* [PROVIDED DATA]:
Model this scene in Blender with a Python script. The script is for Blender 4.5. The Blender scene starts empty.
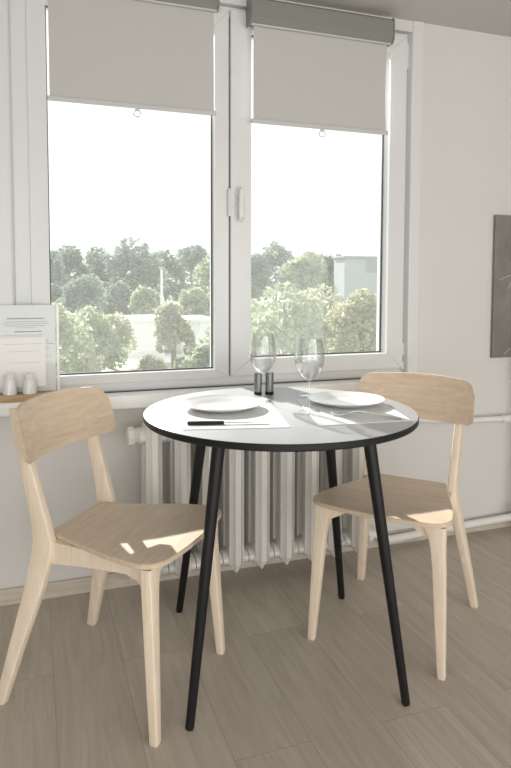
import bpy, bmesh, math, random
from mathutils import Vector, Matrix
random.seed(7)
PI = math.pi
S = bpy.context.scene
C = S.collection

# ------------------------------------------------------------------ materials
def nt(name):
    m = bpy.data.materials.new(name); m.use_nodes = True
    n = m.node_tree.nodes; n.clear()
    o = n.new('ShaderNodeOutputMaterial')
    return m, n, m.node_tree.links, o
def pbr(name, col, rough=.5, metal=0, spec=.5, noise=0, nscale=20, bump=0, bscale=80, coat=0):
    m, n, l, o = nt(name)
    b = n.new('ShaderNodeBsdfPrincipled'); l.new(b.outputs[0], o.inputs[0])
    b.inputs['Base Color'].default_value = (*col, 1); b.inputs['Roughness'].default_value = rough
    b.inputs['Metallic'].default_value = metal; b.inputs['Specular IOR Level'].default_value = spec
    if coat: b.inputs['Coat Weight'].default_value = coat; b.inputs['Coat Roughness'].default_value = .15
    tc = n.new('ShaderNodeTexCoord')
    if noise:
        t = n.new('ShaderNodeTexNoise'); t.inputs['Scale'].default_value = nscale; t.inputs['Detail'].default_value = 5
        l.new(tc.outputs['Object'], t.inputs['Vector'])
        r = n.new('ShaderNodeValToRGB')
        r.color_ramp.elements[0].position = .3; r.color_ramp.elements[1].position = .7
        r.color_ramp.elements[0].color = (*[c*(1-noise) for c in col], 1)
        r.color_ramp.elements[1].color = (*[min(1, c*(1+noise)) for c in col], 1)
        l.new(t.outputs['Fac'], r.inputs['Fac']); l.new(r.outputs['Color'], b.inputs['Base Color'])
    if bump:
        t = n.new('ShaderNodeTexNoise'); t.inputs['Scale'].default_value = bscale; t.inputs['Detail'].default_value = 3
        l.new(tc.outputs['Object'], t.inputs['Vector'])
        bp = n.new('ShaderNodeBump'); bp.inputs['Strength'].default_value = bump; bp.inputs['Distance'].default_value = .002
        l.new(t.outputs['Fac'], bp.inputs['Height']); l.new(bp.outputs[0], b.inputs['Normal'])
    return m
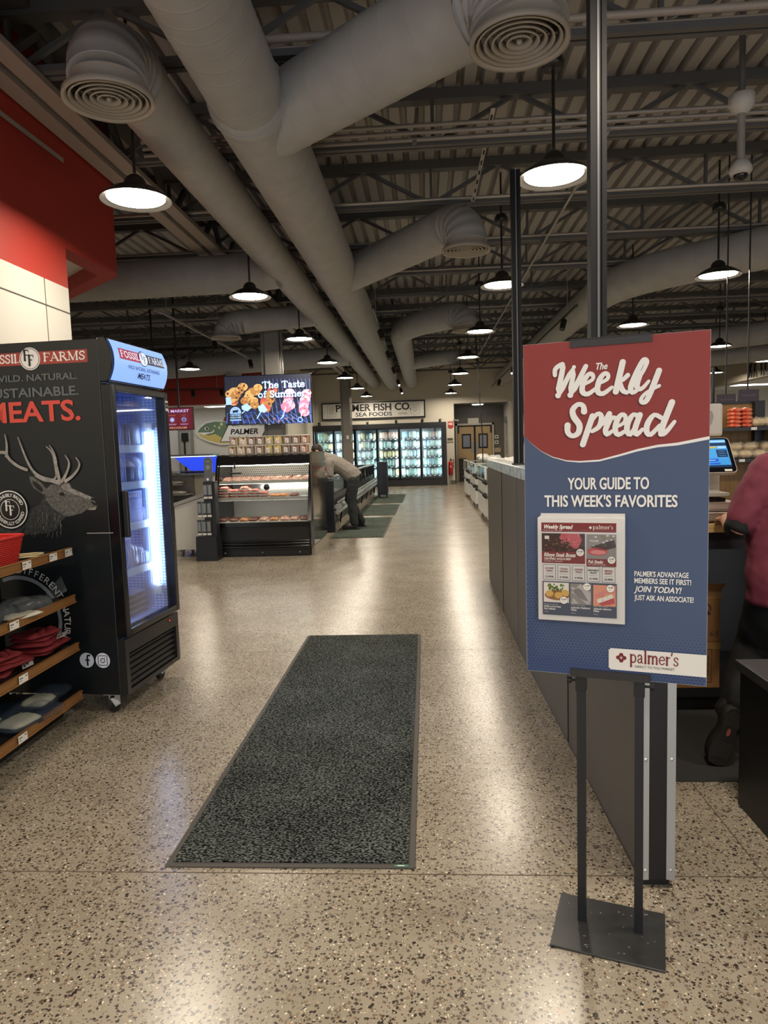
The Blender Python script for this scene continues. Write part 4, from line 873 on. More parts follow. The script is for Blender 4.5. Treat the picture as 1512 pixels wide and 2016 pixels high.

* [WHAT TO WORK ON]:
Output a faithful copy of the data, with each picture left out.

* [SOLVED PROBLEM]:
Model this scene in Blender with a Python script. The script is for Blender 4.5. The Blender scene starts empty.
import bpy, bmesh, math, random
from mathutils import Vector, Matrix
random.seed(7)
PI = math.pi
S = bpy.context.scene
C = S.collection

# ------------------------------------------------------------------ materials
def nt(name):
    m = bpy.data.materials.new(name); m.use_nodes = True
    n = m.node_tree.nodes; n.clear()
    o = n.new('ShaderNodeOutputMaterial')
    return m, n, m.node_tree.links, o
def pbr(name, col, rough=.5, metal=0, spec=.5, noise=0, nscale=20, bump=0, bscale=80, coat=0):
    m, n, l, o = nt(name)
    b = n.new('ShaderNodeBsdfPrincipled'); l.new(b.outputs[0], o.inputs[0])
    b.inputs['Base Color'].default_value = (*col, 1); b.inputs['Roughness'].default_value = rough
    b.inputs['Metallic'].default_value = metal; b.inputs['Specular IOR Level'].default_value = spec
    if coat: b.inputs['Coat Weight'].default_value = coat; b.inputs['Coat Roughness'].default_value = .15
    tc = n.new('ShaderNodeTexCoord')
    if noise:
        t = n.new('ShaderNodeTexNoise'); t.inputs['Scale'].default_value = nscale; t.inputs['Detail'].default_value = 5
        l.new(tc.outputs['Object'], t.inputs['Vector'])
        r = n.new('ShaderNodeValToRGB')
        r.color_ramp.elements[0].position = .3; r.color_ramp.elements[1].position = .7
        r.color_ramp.elements[0].color = (*[c*(1-noise) for c in col], 1)
        r.color_ramp.elements[1].color = (*[min(1, c*(1+noise)) for c in col], 1)
        l.new(t.outputs['Fac'], r.inputs['Fac']); l.new(r.outputs['Color'], b.inputs['Base Color'])
    if bump:
        t = n.new('ShaderNodeTexNoise'); t.inputs['Scale'].default_value = bscale; t.inputs['Detail'].default_value = 3
        l.new(tc.outputs['Object'], t.inputs['Vector'])
        bp = n.new('ShaderNodeBump'); bp.inputs['Strength'].default_value = bump; bp.inputs['Distance'].default_value = .002
        l.new(t.outputs['Fac'], bp.inputs['Height']); l.new(bp.outputs[0], b.inputs['Normal'])
    return m
The Blender Python script for this scene continues. Write part 4, from line 873 on. More parts follow. The script is for Blender 4.5. Treat the picture as 1512 pixels wide and 2016 pixels high.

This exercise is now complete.